WORK INSTRUCTIONS: Quote exactly, and only, the lines from the one with "The Blender Python script for this scene continues." down to the one with "mb.quad([c - a", both included.

RECORDS:
● ● ● ● ● ● ●
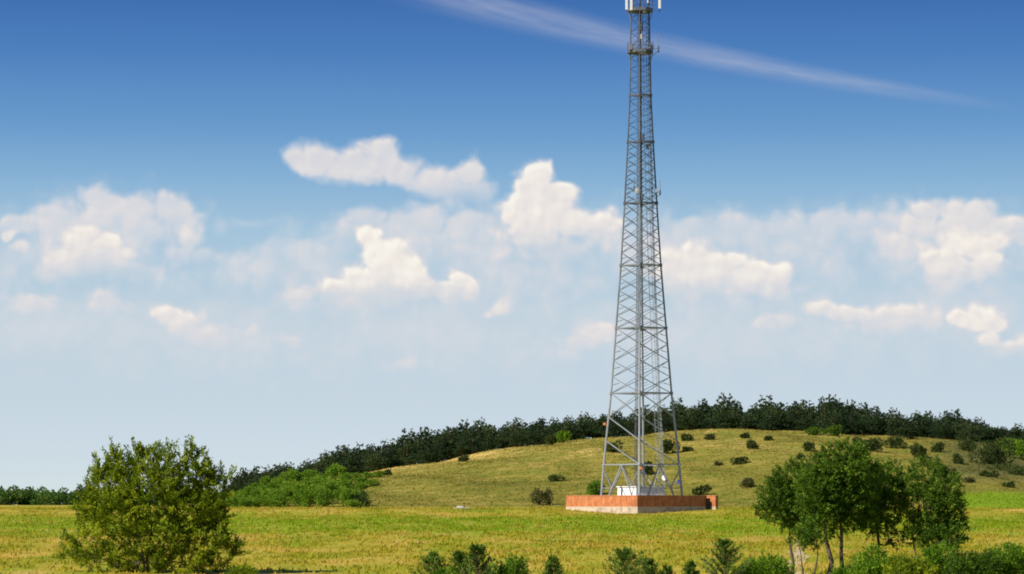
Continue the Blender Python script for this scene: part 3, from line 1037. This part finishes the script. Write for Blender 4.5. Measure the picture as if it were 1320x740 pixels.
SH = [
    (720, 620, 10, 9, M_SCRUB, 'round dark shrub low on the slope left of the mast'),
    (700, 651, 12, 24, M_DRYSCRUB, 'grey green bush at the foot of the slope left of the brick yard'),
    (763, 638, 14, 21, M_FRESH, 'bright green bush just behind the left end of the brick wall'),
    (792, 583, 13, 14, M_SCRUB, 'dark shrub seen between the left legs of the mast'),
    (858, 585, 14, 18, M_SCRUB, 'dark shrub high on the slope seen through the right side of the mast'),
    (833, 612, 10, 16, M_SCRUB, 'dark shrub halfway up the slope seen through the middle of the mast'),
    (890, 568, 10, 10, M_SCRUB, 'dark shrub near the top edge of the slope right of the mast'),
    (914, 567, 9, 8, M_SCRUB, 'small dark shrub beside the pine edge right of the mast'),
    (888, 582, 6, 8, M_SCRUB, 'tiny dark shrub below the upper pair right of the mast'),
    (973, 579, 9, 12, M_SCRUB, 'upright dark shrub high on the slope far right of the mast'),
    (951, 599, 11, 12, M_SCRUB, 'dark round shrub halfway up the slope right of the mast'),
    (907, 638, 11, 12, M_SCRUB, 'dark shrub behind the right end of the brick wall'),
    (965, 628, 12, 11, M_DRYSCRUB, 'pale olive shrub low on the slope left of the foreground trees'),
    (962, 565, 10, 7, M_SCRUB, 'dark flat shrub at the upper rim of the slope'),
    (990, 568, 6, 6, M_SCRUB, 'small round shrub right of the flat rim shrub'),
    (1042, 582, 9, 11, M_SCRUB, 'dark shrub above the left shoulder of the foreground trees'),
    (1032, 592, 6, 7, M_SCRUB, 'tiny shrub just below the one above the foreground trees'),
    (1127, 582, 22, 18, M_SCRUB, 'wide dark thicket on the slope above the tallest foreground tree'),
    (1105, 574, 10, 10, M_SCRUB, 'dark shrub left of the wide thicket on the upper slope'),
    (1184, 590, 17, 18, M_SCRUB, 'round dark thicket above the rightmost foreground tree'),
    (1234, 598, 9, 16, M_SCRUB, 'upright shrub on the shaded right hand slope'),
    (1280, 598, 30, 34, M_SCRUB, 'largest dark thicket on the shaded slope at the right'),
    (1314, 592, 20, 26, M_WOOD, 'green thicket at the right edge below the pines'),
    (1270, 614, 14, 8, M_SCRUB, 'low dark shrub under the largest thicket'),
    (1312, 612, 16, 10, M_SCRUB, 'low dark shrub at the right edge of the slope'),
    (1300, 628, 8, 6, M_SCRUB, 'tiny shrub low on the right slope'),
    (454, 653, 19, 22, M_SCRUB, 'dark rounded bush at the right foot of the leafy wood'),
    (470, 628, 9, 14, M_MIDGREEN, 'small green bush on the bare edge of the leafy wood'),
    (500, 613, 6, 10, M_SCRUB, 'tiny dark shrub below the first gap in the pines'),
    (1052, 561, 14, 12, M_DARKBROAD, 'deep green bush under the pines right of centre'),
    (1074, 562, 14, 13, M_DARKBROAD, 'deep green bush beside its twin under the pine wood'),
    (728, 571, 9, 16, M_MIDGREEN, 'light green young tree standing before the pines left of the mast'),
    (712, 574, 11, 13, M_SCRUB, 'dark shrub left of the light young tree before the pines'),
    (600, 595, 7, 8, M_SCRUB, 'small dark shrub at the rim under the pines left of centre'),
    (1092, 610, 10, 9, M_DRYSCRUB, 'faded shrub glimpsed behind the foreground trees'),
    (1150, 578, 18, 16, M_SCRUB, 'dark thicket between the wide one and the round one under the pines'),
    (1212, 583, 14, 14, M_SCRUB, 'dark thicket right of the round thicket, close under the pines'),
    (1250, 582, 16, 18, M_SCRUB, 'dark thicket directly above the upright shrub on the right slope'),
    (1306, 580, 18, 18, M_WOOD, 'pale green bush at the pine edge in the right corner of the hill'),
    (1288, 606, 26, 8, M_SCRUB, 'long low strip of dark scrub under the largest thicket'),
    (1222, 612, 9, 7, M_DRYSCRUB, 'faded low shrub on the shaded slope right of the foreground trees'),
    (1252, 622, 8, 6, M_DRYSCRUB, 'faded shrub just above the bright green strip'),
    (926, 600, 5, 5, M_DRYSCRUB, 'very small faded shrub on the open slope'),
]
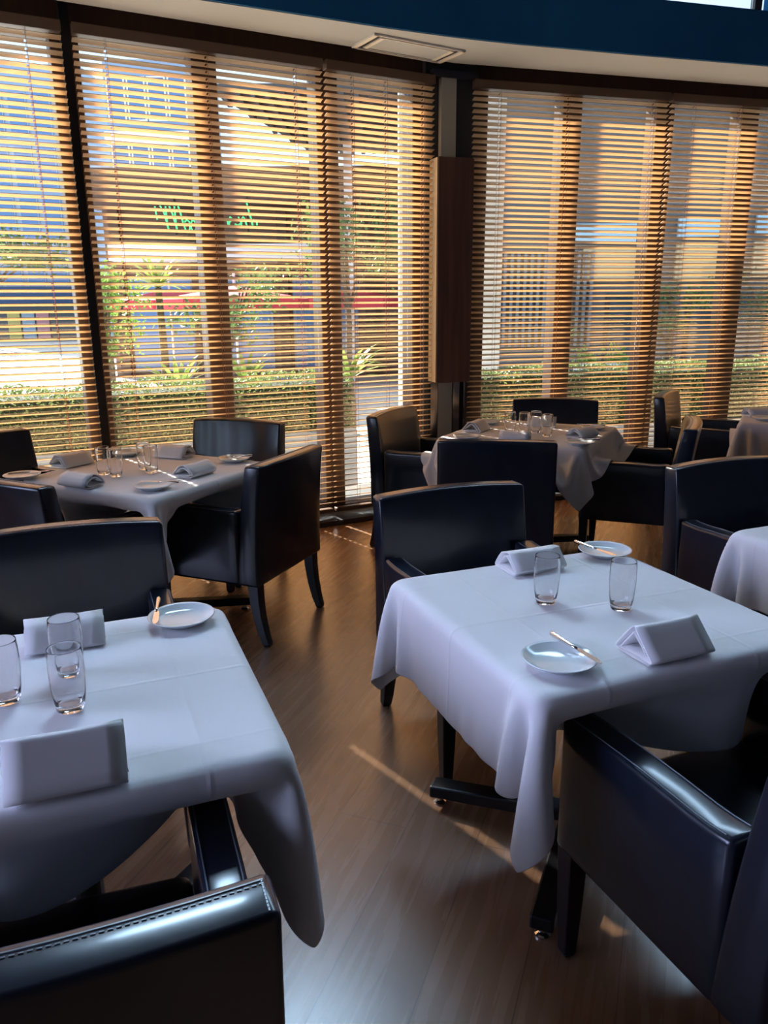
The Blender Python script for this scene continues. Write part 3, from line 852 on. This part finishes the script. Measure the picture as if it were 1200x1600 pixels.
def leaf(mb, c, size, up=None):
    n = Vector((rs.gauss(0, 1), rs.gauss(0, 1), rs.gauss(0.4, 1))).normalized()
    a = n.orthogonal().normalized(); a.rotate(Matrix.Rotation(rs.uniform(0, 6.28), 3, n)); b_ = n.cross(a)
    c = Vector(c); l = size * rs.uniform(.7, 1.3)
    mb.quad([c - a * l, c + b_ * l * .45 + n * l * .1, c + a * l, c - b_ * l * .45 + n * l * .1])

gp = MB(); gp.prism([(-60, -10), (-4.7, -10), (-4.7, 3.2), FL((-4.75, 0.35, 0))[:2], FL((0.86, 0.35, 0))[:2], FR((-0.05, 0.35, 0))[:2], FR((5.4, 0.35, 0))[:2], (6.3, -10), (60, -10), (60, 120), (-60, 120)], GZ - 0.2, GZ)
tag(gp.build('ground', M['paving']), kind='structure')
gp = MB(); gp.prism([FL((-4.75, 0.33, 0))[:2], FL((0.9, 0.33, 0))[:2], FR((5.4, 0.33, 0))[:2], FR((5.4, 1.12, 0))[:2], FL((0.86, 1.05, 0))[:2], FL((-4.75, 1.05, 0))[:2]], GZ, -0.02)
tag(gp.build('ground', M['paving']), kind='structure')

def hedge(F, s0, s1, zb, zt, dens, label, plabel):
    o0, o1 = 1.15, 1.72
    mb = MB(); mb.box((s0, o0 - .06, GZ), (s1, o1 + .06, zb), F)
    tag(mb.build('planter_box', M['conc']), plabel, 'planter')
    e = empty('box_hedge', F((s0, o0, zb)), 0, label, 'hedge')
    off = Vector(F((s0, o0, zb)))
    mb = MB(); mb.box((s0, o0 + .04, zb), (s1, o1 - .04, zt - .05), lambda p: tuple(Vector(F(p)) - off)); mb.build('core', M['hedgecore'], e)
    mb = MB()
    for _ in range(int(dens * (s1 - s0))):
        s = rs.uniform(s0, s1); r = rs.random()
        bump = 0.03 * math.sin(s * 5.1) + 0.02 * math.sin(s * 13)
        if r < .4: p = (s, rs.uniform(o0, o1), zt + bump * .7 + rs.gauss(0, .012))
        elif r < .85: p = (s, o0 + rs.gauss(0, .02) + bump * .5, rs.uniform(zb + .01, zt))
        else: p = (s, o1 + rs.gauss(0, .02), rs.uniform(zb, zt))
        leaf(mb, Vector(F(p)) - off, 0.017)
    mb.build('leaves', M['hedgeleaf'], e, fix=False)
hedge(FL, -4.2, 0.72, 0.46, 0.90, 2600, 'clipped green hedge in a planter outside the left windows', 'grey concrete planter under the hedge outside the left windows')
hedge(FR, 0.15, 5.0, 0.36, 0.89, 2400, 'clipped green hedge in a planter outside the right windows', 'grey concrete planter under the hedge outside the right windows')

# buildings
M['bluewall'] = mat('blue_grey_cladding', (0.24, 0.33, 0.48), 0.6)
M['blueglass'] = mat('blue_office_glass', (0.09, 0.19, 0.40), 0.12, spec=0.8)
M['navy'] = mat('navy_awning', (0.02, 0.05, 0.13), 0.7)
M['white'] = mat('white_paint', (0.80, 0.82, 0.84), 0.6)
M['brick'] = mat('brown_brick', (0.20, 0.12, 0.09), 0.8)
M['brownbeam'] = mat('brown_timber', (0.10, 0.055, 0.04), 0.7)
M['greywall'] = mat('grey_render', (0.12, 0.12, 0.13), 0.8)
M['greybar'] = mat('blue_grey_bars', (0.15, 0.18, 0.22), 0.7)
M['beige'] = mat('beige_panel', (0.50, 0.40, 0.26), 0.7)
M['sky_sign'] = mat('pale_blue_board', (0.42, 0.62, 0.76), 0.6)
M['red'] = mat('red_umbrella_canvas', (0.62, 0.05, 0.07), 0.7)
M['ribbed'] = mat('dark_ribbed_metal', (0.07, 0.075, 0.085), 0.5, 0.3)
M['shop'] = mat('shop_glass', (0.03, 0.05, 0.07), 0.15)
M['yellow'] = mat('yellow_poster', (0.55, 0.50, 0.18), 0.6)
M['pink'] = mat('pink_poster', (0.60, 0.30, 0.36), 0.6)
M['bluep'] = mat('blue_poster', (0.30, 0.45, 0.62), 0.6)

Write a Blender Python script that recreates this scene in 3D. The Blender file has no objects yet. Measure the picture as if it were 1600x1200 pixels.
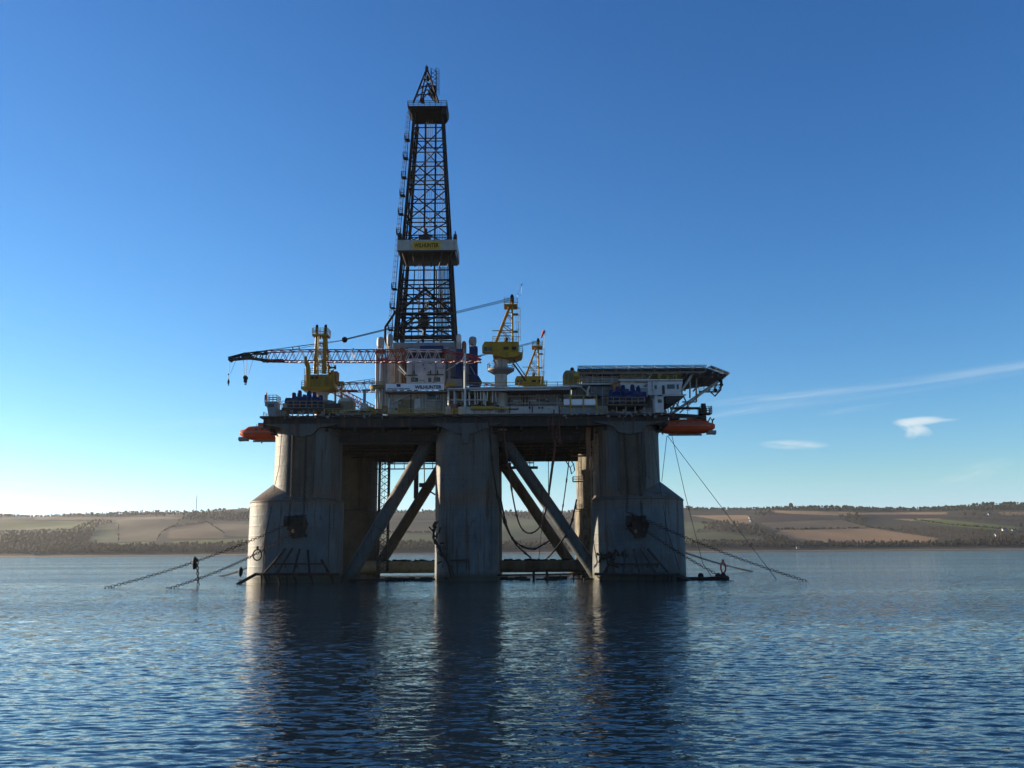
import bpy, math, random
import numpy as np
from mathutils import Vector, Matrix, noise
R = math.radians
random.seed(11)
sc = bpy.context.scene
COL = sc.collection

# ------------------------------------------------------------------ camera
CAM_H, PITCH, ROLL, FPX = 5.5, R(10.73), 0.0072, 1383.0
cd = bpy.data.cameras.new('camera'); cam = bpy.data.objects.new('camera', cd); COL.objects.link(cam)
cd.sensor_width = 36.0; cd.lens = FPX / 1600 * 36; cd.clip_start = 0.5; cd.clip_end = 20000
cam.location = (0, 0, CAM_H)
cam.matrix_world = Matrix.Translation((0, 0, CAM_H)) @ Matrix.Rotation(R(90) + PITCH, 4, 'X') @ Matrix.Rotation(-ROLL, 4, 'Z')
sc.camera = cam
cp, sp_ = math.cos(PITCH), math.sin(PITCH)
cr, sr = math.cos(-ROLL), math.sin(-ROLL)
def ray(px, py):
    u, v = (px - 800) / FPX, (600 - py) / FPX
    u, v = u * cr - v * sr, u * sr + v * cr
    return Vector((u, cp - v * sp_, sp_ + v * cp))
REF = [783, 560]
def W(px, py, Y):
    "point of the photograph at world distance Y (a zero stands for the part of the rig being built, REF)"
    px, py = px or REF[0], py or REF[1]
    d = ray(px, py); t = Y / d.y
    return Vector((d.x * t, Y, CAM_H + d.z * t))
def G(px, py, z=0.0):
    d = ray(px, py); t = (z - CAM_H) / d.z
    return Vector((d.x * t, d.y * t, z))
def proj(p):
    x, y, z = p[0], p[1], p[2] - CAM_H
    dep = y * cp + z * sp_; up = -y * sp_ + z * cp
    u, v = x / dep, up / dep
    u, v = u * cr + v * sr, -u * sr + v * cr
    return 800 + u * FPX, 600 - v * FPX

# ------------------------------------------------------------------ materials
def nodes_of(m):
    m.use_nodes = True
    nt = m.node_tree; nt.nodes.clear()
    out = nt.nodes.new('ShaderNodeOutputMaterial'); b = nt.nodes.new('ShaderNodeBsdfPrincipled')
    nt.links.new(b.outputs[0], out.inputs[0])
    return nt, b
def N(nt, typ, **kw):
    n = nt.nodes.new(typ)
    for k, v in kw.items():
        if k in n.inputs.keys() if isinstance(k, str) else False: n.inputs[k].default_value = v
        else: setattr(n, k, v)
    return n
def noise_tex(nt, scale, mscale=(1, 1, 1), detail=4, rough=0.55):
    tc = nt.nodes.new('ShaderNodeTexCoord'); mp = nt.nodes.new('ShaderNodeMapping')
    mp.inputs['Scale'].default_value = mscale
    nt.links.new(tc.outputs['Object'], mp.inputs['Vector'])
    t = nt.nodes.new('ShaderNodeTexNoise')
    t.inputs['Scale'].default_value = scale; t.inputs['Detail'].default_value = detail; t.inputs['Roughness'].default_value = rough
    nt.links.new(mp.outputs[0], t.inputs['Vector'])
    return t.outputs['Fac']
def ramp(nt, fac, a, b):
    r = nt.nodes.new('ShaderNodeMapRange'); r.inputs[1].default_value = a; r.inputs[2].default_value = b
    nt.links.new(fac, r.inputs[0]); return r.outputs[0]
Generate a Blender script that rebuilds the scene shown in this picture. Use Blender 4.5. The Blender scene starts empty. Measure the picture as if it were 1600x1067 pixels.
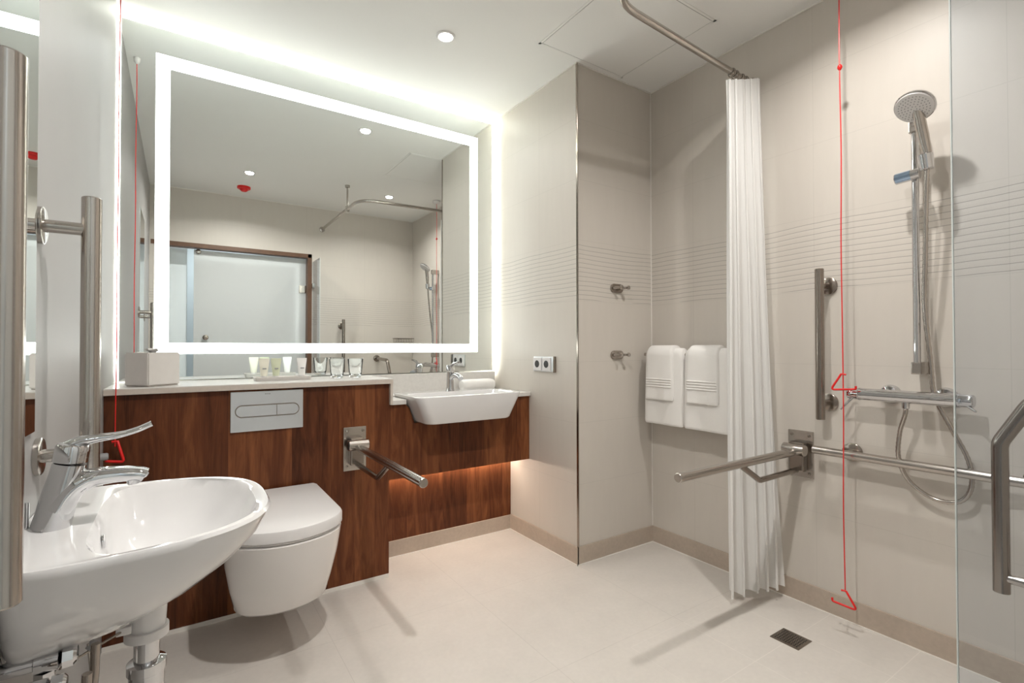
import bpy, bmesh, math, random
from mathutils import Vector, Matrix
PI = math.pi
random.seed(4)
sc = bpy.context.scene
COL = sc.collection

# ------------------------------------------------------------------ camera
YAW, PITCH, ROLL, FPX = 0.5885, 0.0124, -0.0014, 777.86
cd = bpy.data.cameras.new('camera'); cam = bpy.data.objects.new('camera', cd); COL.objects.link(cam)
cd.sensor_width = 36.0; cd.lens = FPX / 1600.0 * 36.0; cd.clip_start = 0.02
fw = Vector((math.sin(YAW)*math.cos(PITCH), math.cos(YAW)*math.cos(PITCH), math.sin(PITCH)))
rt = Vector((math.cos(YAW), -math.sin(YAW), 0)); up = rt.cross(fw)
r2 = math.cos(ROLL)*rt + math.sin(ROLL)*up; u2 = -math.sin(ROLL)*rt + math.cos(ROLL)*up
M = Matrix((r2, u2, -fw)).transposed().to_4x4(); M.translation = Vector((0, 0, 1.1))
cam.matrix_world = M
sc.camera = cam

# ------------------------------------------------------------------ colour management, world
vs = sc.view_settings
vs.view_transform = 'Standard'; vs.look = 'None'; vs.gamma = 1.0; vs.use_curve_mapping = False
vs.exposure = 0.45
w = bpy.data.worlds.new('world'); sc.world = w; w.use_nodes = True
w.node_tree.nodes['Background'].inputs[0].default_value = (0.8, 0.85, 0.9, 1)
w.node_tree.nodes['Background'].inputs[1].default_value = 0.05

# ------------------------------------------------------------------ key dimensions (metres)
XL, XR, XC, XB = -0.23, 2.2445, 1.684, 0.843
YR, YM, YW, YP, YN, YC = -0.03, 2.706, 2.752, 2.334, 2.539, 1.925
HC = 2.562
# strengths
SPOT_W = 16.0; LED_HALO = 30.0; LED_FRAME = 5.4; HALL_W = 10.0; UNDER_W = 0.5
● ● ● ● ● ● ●
EXPECTED ANSWER:
The Blender Python script for this scene continues. Write part 3, from line 852 on. This part finishes the script. Measure the picture as if it were 1200x1600 pixels.
def leaf(mb, c, size, up=None):
    n = Vector((rs.gauss(0, 1), rs.gauss(0, 1), rs.gauss(0.4, 1))).normalized()
    a = n.orthogonal().normalized(); a.rotate(Matrix.Rotation(rs.uniform(0, 6.28), 3, n)); b_ = n.cross(a)
    c = Vector(c); l = size * rs.uniform(.7, 1.3)
    mb.quad([c - a * l, c + b_ * l * .45 + n * l * .1, c + a * l, c - b_ * l * .45 + n * l * .1])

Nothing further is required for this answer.